--- START OF Supplied material ---
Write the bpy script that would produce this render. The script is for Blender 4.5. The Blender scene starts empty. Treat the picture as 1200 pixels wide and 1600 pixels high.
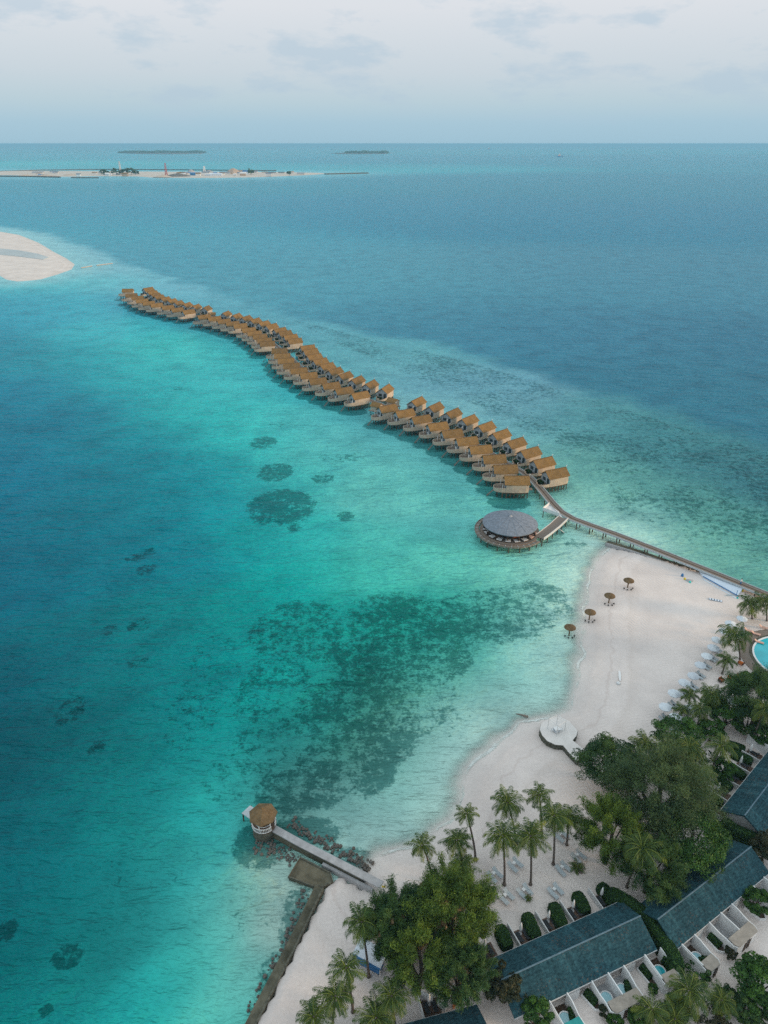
import bpy, math, random
import numpy as np
from mathutils import Vector, Matrix
R = math.radians
rnd = random.Random(7)
sc = bpy.context.scene
# ------------------------------------------------------------------ camera
CH = 100.0            # height of the camera above the sea, metres
FP = 1110.0           # focal length in photograph pixels (1200 x 1600)
PITCH = R(27.42)
cam = bpy.data.objects.new('camera', bpy.data.cameras.new('camera'))
sc.collection.objects.link(cam); sc.camera = cam
cam.location = (0, 0, CH); cam.rotation_euler = (R(90) - PITCH, 0, 0)
cam.data.sensor_fit = 'VERTICAL'; cam.data.sensor_height = 24.0
cam.data.lens = FP / 1600 * 24.0
cam.data.clip_start = 1.0; cam.data.clip_end = 400000
# ------------------------------------------------------------------ world
SUN_EL, SUN_AZ = R(12), R(-14)
w = bpy.data.worlds.new('World'); sc.world = w; w.use_nodes = True
nt = w.node_tree; nt.nodes.clear()
def N(nt, t, **k):
    n = nt.nodes.new(t)
    for a, b in k.items():
        if a == 'inp':
            for i, v in b.items(): n.inputs[i].default_value = v
        else: setattr(n, a, b)
    return n
def s2l(r, g, b):
    f = lambda c: (c/255/12.92 if c/255 <= .04045 else ((c/255+.055)/1.055)**2.4)
    return (f(r), f(g), f(b), 1.0)
def ramp(nt, stops, interp='LINEAR'):
    n = nt.nodes.new('ShaderNodeValToRGB'); e = n.color_ramp; e.interpolation = interp
    while len(e.elements) < len(stops): e.elements.new(0.5)
    for el, (p, c) in zip(e.elements, stops): el.position = p; el.color = c
    return n
tc = N(nt, 'ShaderNodeTexCoord')
sep = N(nt, 'ShaderNodeSeparateXYZ'); nt.links.new(tc.outputs['Generated'], sep.inputs[0])
sky = N(nt, 'ShaderNodeTexSky', sky_type='NISHITA', sun_disc=False, sun_elevation=SUN_EL, sun_rotation=R(90) - SUN_AZ, air_density=1.2, dust_density=2.0)
gr = ramp(nt, [(0.0, s2l(160, 195, 213)), (0.022, s2l(167, 199, 216)), (0.045, s2l(184, 206, 217)), (0.075, s2l(200, 212, 221)), (0.14, s2l(220, 224, 230)), (0.3, (.74, .83, .88, 1)), (1.0, (.92, 1.04, 1.08, 1))])
nt.links.new(sep.outputs['Z'], gr.inputs[0])
mp = N(nt, 'ShaderNodeMapping', inp={'Scale': (7.0, 7.0, 21.0), 'Location': (3.1, 1.4, 0.2)})
nt.links.new(tc.outputs['Generated'], mp.inputs[0])
cn = N(nt, 'ShaderNodeTexNoise', inp={'Scale': 1.0, 'Detail': 8.0, 'Roughness': 0.6}); nt.links.new(mp.outputs[0], cn.inputs[0])
cr = ramp(nt, [(0.52, (0, 0, 0, 1)), (0.62, (1, 1, 1, 1))]); nt.links.new(cn.outputs['Fac'], cr.inputs[0])
band = ramp(nt, [(0.015, (0, 0, 0, 1)), (0.05, (.62, .62, .62, 1)), (0.12, (.6, .6, .6, 1)), (0.22, (.3, .3, .3, 1)), (0.6, (.1, .1, .1, 1))]); nt.links.new(sep.outputs['Z'], band.inputs[0])
mm = N(nt, 'ShaderNodeMath', operation='MULTIPLY'); nt.links.new(cr.outputs[0], mm.inputs[0]); nt.links.new(band.outputs[0], mm.inputs[1])
cm = N(nt, 'ShaderNodeMix', data_type='RGBA'); nt.links.new(mm.outputs[0], cm.inputs['Factor']); nt.links.new(gr.outputs[0], cm.inputs['A'])
cm.inputs['B'].default_value = s2l(178, 200, 217)
sc10 = N(nt, 'ShaderNodeVectorMath', operation='SCALE', inp={'Scale': 10.0}); nt.links.new(cm.outputs['Result'], sc10.inputs[0])
mix = N(nt, 'ShaderNodeMix', data_type='RGBA', inp={'Factor': 0.94}); nt.links.new(sky.outputs[0], mix.inputs['A']); nt.links.new(sc10.outputs[0], mix.inputs['B'])
bg = N(nt, 'ShaderNodeBackground', inp={'Strength': 0.105}); nt.links.new(mix.outputs['Result'], bg.inputs[0])
wo = N(nt, 'ShaderNodeOutputWorld'); nt.links.new(bg.outputs[0], wo.inputs[0])
# ------------------------------------------------------------------ sun
sl = bpy.data.lights.new('sun', 'SUN'); sl.energy = 2.8; sl.angle = R(10); sl.color = (1.0, 0.66, 0.36)
so = bpy.data.objects.new('sun', sl); sc.collection.objects.link(so); so.location = (0, 0, 300)
TS = Vector((math.cos(SUN_AZ)*math.cos(SUN_EL), math.sin(SUN_AZ)*math.cos(SUN_EL), math.sin(SUN_EL)))
so.rotation_euler = TS.to_track_quat('Z', 'Y').to_euler()
sc.view_settings.view_transform = 'Standard'; sc.view_settings.look = 'None'
sc.view_settings.exposure = 0.0; sc.view_settings.gamma = 1.0
sc.render.engine = 'CYCLES'
sc.cycles.use_denoising = False
sc.cycles.max_bounces = 6; sc.cycles.diffuse_bounces = 3; sc.cycles.glossy_bounces = 2; sc.cycles.transparent_max_bounces = 8
sc.cycles.volume_bounces = 0
# ------------------------------------------------------------------ helpers
def un(px, py, z=0.0):
    "photograph pixel -> world point on the plane of height z"
    a = (px-600)/FP; v = (800-py)/FP
    dy = math.cos(PITCH) + v*math.sin(PITCH); dz = -math.sin(PITCH) + v*math.cos(PITCH)
    t = (z-CH)/dz
    return (a*t, dy*t)
def mpp(px, py):
    "metres per pixel there: across, and away"
    x, y = un(px, py)
    x2, y2 = un(px, py-1)
    return math.hypot(x-un(px+1, py)[0], 0), abs(y2-y)
GZ = 1.1
def g(px, py, z=GZ): return un(px, py, z)
def coll(o): sc.collection.objects.link(o); return o
class MB:
    def __init__(s): s.v = []; s.f = []; s.t = []
    def add(s, vs, fs, tone=.5):
        b = len(s.v); s.v += [tuple(p) for p in vs]; s.f += [tuple(i+b for i in f) for f in fs]; s.t += [tone]*len(vs)
    def box(s, x0, x1, y0, y1, z0, z1, rz=0, o=(0, 0, 0)):
        c, n = math.cos(rz), math.sin(rz)
        vs = [(x*c-y*n+o[0], x*n+y*c+o[1], z+o[2]) for z in (z0, z1) for x, y in ((x0, y0), (x1, y0), (x1, y1), (x0, y1))]
        s.add(vs, [(3, 2, 1, 0), (4, 5, 6, 7), (0, 1, 5, 4), (1, 2, 6, 5), (2, 3, 7, 6), (3, 0, 4, 7)])
    def prism(s, poly, z0, z1):
        n = len(poly)
        if sum(poly[i][0]*poly[(i+1) % n][1]-poly[(i+1) % n][0]*poly[i][1] for i in range(n)) < 0: poly = poly[::-1]
        s.add([(x, y, z0) for x, y in poly] + [(x, y, z1) for x, y in poly],
              [tuple(range(n-1, -1, -1)), tuple(range(n, 2*n))] + [(i, (i+1) % n, n+(i+1) % n, n+i) for i in range(n)])
    def tube(s, pts, r0, r1=None, n=7, tone=.5):
        r1 = r0 if r1 is None else r1; m = len(pts); pts = [Vector(p) for p in pts]; vs = []
        for i, p in enumerate(pts):
            d = (pts[min(i+1, m-1)]-pts[max(i-1, 0)]).normalized()
            a = d.cross(Vector((0, 0, 1)) if abs(d.z) < .9 else Vector((1, 0, 0))).normalized(); b = d.cross(a)
            r = r0+(r1-r0)*i/max(1, m-1)
            vs += [p+a*r*math.cos(2*math.pi*k/n)+b*r*math.sin(2*math.pi*k/n) for k in range(n)]
        fs = [(i*n+k, i*n+(k+1) % n, (i+1)*n+(k+1) % n, (i+1)*n+k) for i in range(m-1) for k in range(n)]
        s.add(vs, fs+[tuple(range(n-1, -1, -1)), tuple(range((m-1)*n, m*n))], tone)
    def lathe(s, prof, n=24, o=(0, 0), a0=0, a1=2*math.pi, cap=True):
        full = abs(a1-a0-2*math.pi) < 1e-6; k = n if full else n+1; vs = []
        for r, z in prof: vs += [(o[0]+r*math.cos(a0+(a1-a0)*i/n), o[1]+r*math.sin(a0+(a1-a0)*i/n), z) for i in range(k)]
        fs = [(j*k+i, j*k+(i+1) % k, (j+1)*k+(i+1) % k, (j+1)*k+i) for j in range(len(prof)-1) for i in range(n)]
        if cap and full: fs += [tuple(range(k-1, -1, -1)), tuple(range((len(prof)-1)*k, len(prof)*k))]
        s.add(vs, fs)
    def ring(s, r0, r1, z0, z1, n=40, o=(0, 0), a0=0, a1=2*math.pi):
        full = abs(a1-a0-2*math.pi) < 1e-6
        for i in range(n):
            p, q = a0+(a1-a0)*i/n, a0+(a1-a0)*(i+1)/n
            vs = [(o[0]+r*math.cos(t), o[1]+r*math.sin(t), z) for z in (z0, z1) for r, t in ((r0, p), (r1, p), (r1, q), (r0, q))]
            fs = [(3, 2, 1, 0), (4, 5, 6, 7), (1, 2, 6, 5), (3, 0, 4, 7)]
            if not full and i == 0: fs.append((0, 1, 5, 4))
            if not full and i == n-1: fs.append((2, 3, 7, 6))
            s.add(vs, fs)
    def wall(s, pts, th, z0, z1, closed=False):
        "thin upright wall along a plan polyline"
        n = len(pts); L = []
        for i in range(n):
            a = pts[i-1] if (i > 0 or closed) else pts[0]; b = pts[(i+1) % n] if (i < n-1 or closed) else pts[-1]
            dx, dy = b[0]-a[0], b[1]-a[1]; d = math.hypot(dx, dy) or 1
            L.append((-dy/d*th/2, dx/d*th/2))
        z0 = z0 if isinstance(z0, (list, tuple)) else [z0]*n; z1 = z1 if isinstance(z1, (list, tuple)) else [z1]*n
        vs = []
        for i, (p, q) in enumerate(zip(pts, L)):
            vs += [(p[0]+q[0], p[1]+q[1], z0[i]), (p[0]-q[0], p[1]-q[1], z0[i]), (p[0]-q[0], p[1]-q[1], z1[i]), (p[0]+q[0], p[1]+q[1], z1[i])]
        fs = []
        for i in range(n if closed else n-1):
            a, b = i*4, ((i+1) % n)*4
            fs += [(a+1, b+1, b+2, a+2), (b, a, a+3, b+3), (a+2, b+2, b+3, a+3), (a, b, b+1, a+1)]
        if not closed: fs += [(0, 1, 2, 3), ((n-1)*4+3, (n-1)*4+2, (n-1)*4+1, (n-1)*4)]
        s.add(vs, fs)
    def mesh(s, name, m, smooth=False):
        me = bpy.data.meshes.new(name); me.from_pydata(s.v, [], s.f); me.update()
        if smooth: me.polygons.foreach_set('use_smooth', [True]*len(me.polygons))
        me.materials.append(m)
        return me
    def build(s, name, m, parent=None, smooth=False, loc=(0, 0, 0), rz=0, label=None):
        o = coll(bpy.data.objects.new(name, s.mesh(name, m, smooth))); o.parent = parent; o.location = loc; o.rotation_euler = (0, 0, rz)
        if label: o['label'] = label
        return o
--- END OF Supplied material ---
**Aim**
From the data above, pick out each line containing "scene" and copy it.

**Problem solution**
Write the bpy script that would produce this render. The script is for Blender 4.5. The Blender scene starts empty. Treat the picture as 1200 pixels wide and 1600 pixels high.
sc = bpy.context.scene